The scream came from a mob-like setting: “I hate foreigners”, said the woman. “We are coming for you”, said another man. The scene was from young men and women of South Africa, protesting. In recent years, xenophobia has been a major problem in that part of Africa. They felt foreigners are the reason they don’t have jobs or make appreciable progress in life. This generation of South Africans are probably ignorant of the fact that the foreigners they detest so strongly were the ones who risked their lives and expended their resources to free their country from the grip of Apartheid.
“Hating those who are not from our socio-cultural clime or nation is like a foreigner’s inhumanity to another foreigner. We must see everyone with the eye of love.”
God’s word reveals that He has soft spot for some categories of people.
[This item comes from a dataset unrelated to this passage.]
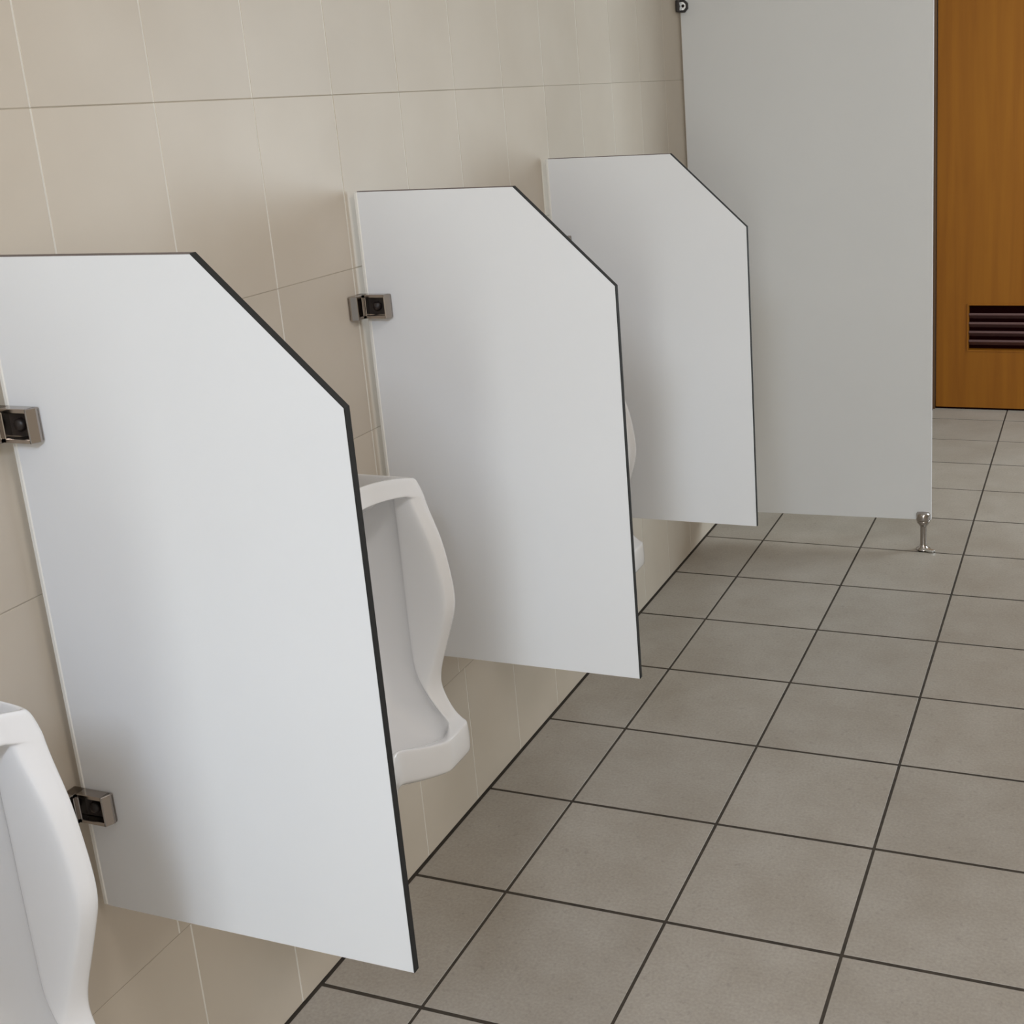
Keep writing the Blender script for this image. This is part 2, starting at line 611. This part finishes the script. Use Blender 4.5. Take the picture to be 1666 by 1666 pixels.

These are the widows, orphans, and foreigners. Specifically, He warned the Israelites not to mess with foreigners among them. “The stranger who dwells among you shall be to you as one born among you, and you shall love him as yourself; for you were strangers in the land of Egypt: I am the Lord your God.” (Leviticus 19:34 NKJV). God appealed to their sense of history. They had a feel of what it was like to be foreigners, and to that extent they should not maltreat them. In a general sense, we are all foreigners here on earth. Peter described us as “temporary residents and foreigners”. Hating those who are not from our socio-cultural clime or nation is like a foreigner’s inhumanity to another foreigner. We must see everyone with the eye of love.